Partners in Crime: how David Walliams helped bring Agatha Christie’s lesser-known sleuths to the screen

The Little Britain comedian and his co-star Jessica Raine talk crime-solving and chintz

“I’ve definitely mellowed,” admits David Walliams, sipping green tea. “I remember, as a student, being furious about loads of things, but as you get older, you become a little more pragmatic. You’re not just railing against the world all the time.” He pauses. “Even people who see themselves as quite radical – if they got invited to Buckingham Palace, they’d be there like a shot. We like our connection with things we feel have always been there for us.”


There’s just the ghost of a snarky giggle to remind you of Walliams’s accelerated evolution from comedy iconoclast, through professional metrosexual, to paid-up member of the entertainment establishment (and yes, he has been to the Palace – last month, in fact, at the Queen’s Young Leaders Awards celebrating emerging business talent).
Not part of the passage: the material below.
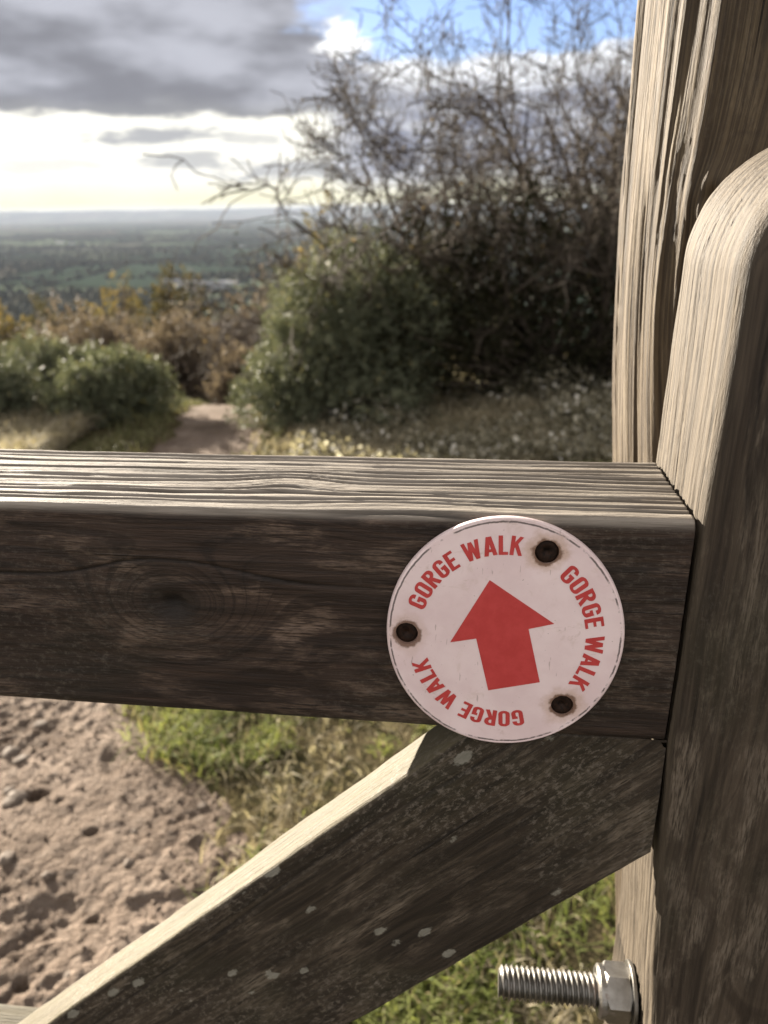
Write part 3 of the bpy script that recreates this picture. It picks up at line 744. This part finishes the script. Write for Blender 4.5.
def groovef(r, s, spacing, seed, width=.16, waver=.35):
    q = r/spacing + waver*vn(r/spacing*.8, s*3, 0, seed)
    k = np.floor(q); f = q-k
    jit = _hash(k, k*0, k*0, seed+4)*.12; dep = .55+.45*_hash(k, k*0+3, k*0, seed+5)
    along = .45+.55*sst(vn(s*11, k*3.7, 0, seed+6)+.3, -.4, .2)
    return np.exp(-((f-.5-jit)/width)**2)*dep*along
# top rail: a = height about the sign centre, b = depth behind the front face
def ring_rail(s, a, b):
    a0, b0 = -.03, .22
    r = np.hypot(a-a0, b-b0)
    r = r + .0013*vn(s*5, a*12, b*12, 101) + .0003*vn(s*25, a*60, b*60, 102)
    # knots: grain flows round them
    k1 = np.exp(-(((s+.131)/.028)**2+((a-.004)/.019)**2))*np.exp(-(b/.02)**2)
    k2 = np.exp(-(((s+.088)/.020)**2+((b-.034)/.012)**2))*sst(a, .03, .045)
    return r + .017*k1 + .007*k2 + .0035*np.exp(-((s+.04)/.035)**2)*np.exp(-((b-.0)/.02)**2)*sst(a, .02, .045)
def disp_rail(s, a, b, na, nb, ring):
    topf = sst(a, .036, .045)*sst(na, .1, .8)
    g1 = groovef(ring, s, .0042, 201, .24, .18); g2 = groovef(ring, s, .0023, 211, .22)
    ga = (g1*1.0+g2*.35)*topf
    face = (groovef(ring, s, .0016, 221, .15)*.5)*(1-topf)
    d = -.0021*g1*topf - .0006*g2*topf - .00025*face + .0006*fbm(s*12, a*50, b*50, 231, 3) + .0002*vn(s*60, a*400, b*400, 232)
    d = d - .004*np.exp(-(((s+.131)/.006)**2+((a-.004)/.005)**2))*(1-topf)*sst(-nb, .5, 1)
    # soft dip in the arris
    d = d - .0018*sst(vn(s*11, 3, 0, 240), -.1, .7)*sst(a, .034, .046)*sst(-b, -.012, .0)
    # split along the front face
    line = .016+.008*np.exp(-((s+.131)/.034)**2)-.003*sst(s, -.08, .02)+.0008*vn(s*40, 0, 0, 241)
    ck = np.exp(-((a-line)/.00055)**2)*sst(-nb, .5, 1)*sst(vn(s*8, 9, 0, 242), -.5, .1)
    kn = np.exp(-(((s+.131)/.010)**2+((a-.004)/.008)**2))*sst(-nb, .5, 1)
    gr = np.clip(ga*.85+face*.35+ck*.9+kn*.85, 0, .92)
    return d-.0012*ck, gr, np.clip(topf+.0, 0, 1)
def dims_rail(s):
    return (np.interp(s, [-.3, -.2, .066], [-.0458, -.0458, -.0490]), .0466, .0, .071, .0052+.0012*vn(s*9, 0, 0, 250))
s_rail = dense(-.30, .0642, .0009, -1.14, .0642, .03)
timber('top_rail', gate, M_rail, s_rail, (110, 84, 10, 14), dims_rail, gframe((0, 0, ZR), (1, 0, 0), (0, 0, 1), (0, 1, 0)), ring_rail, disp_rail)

# meeting stile with rounded head: s = height, a = across to the left (a_hi is the left edge), b = depth
UC = .1120                                              # centre of the stile across
def half_stile(v):
    R = .0465; c = .127
    return np.where(v < c, R, np.sqrt(np.maximum(R*R-(v-c)**2, 1e-8)))
def ring_stile(s, a, b):
    r = np.hypot(a+.012, b-.20)
    # in the rounded head the section of the log is cut across, edge lines run on to the head
    return r + .0014*vn(s*8, a*14, b*14, 301) + .0005*vn(s*30, a*60, b*60, 302)
def disp_stile(s, a, b, na, nb, ring):
    edge = sst(na, .25, .85)
    g1 = groovef(b*1.0+.0012*vn(s*9, 0, 0, 303), s, .0052, 311, .2); g2 = groovef(ring, s, .0019, 312, .2)
    hole = sst(vn(s*110, b*520, 0, 314), .74, .86)*edge
    d = -.0012*g1*edge-.0004*g2*edge-.0002*hole+.0007*fbm(s*10, a*40, b*40, 321, 3)+.00018*vn(s*40, a*500, b*500, 322)
    ft = (1-edge)*sst(-nb, .3, .9)
    ln = .030+.004*vn(s*14, 1, 0, 331)+.0012*vn(s*60, 2, 0, 333)
    ck = np.exp(-((a-ln)/.0006)**2)*ft*sst(vn(s*9, 5, 0, 332), -.2, .3)*sst(s, -.2, -.0)
    return d-.001*ck, np.clip(g1*edge*.8+g2*edge*.45+.25*hole+.8*ck+groovef(ring, s, .0017, 315, .14)*.25*ft, 0, .9), edge
def dims_stile(s):
    hw = half_stile(s)
    rr = np.minimum(.0035+.006*sst(s, .02, .13), hw*.6)
    tap = np.interp(s, [-1.0, -.23, -.208, -.167, -.108, -.046], [.0125, .0118, .0108, .0074, .0035, 0])
    return (-hw, hw-tap, -.0015, np.interp(s, [-.22, 0], [.087, .0785]), rr)
phi = np.radians(np.concatenate([np.linspace(0, 80, 110), np.linspace(80, 89.3, 24)[1:]]))
s_st = np.concatenate([np.arange(-1.02, -.24, .03), np.arange(-.24, .1265, .0009), .127+.0465*np.sin(phi)])
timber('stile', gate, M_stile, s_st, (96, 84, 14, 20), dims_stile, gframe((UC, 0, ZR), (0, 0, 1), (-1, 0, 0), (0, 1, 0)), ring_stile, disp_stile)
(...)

At 43, he is sleek with success and grooming products. If he registers the Geiger-click of excited interest from a neighbouring table of young women at the Soho bar where we meet – with Jessica Raine, his co-star of BBC1’s new drama Agatha Christie: Partners in Crime – his manner is impeccably avuncular.

It’s fair to say that, in a list of “things we feel have always been there for us”, Agatha Christie is up there with HP Sauce and the National Trust. The six-part series, which marks the 125th anniversary of Christie’s birth, adapts two of her “Tommy and Tuppence” stories and Walliams is both leading man and one of the executive producers. His involvement began early: “I was lucky enough to be in [2004 Miss Marple story] The Body in the Library. I thought I’d love to do something in this area again because I’m such a big fan of Christie’s writing… And Tommy and Tuppence had been quite neglected.” It’s true, this husband-and-wife detective team are among Christie’s lesser-known characters, but they are worthy TV successors to Poirot and Miss Marple. And there are even shades of Cary Grant and Rosalind Russell in His Girl Friday in Walliams and Raine’s on-screen relationship.

Walliams was said to be disappointed when his 20-year comedy partnership with Matt Lucas came to an end, and he is delighted with his new double act. “I’m a collaborator,” he says, happily. “I don’t particularly like working on my own. I’m not a stand-up comedian, but I’ve worked with people who are great stand-ups, and you quickly realise that they’re extremely self-sufficient – they don’t really need you to be funny. It feels very special to have a husband and wife solving these mysteries together – I don’t think we’ve seen that on TV since Robert Wagner and Stefanie Powers in Hart to Hart – and it’s nice working with someone you feel comfortable with. It feels right.”

Off set, the pair seem just as easy. Walliams radiates “that’s my girl” approval as Raine, who has criticised crime drama for an over-reliance on violence against women, explains what attracted her to the part of Tuppence: “She’s not a victim, or in any way put-upon. Tuppence is a heroine – I had in mind Kathleen Turner in Romancing the Stone – and she hasn’t had to overcome horrific sexual abuse to get there.

“It’s become a top priority for me to try only to accept parts where the woman is three-dimensional. It’s easy to talk about ‘strong female characters’, but it’s not about being strong, it’s about being real, and with Tuppence, it was about being someone who is confident, front-footed, nosey and witty. She’s a clever, resourceful woman who’s always pushing, and I found that really rubbed off on me. In my own life, I found I was more open to adventure.”

Might Partners in Crime be the Sunday-night antidote to the only-women-bleed school of detective drama? Christie’s crimes are famously cosy – Raine probably encountered more gore in Call the Midwife. “There’s an element of cosy, for sure,” says Raine, “but there’s also a lot of full-on action – I get to have a fist fight and throw another woman over a balcony, and it’s not cartoony stuff. We take the danger seriously.”


“I think there’s room for everything,” says Walliams, equably. “You can watch Silent Witness and Poirot and like them both, can’t you?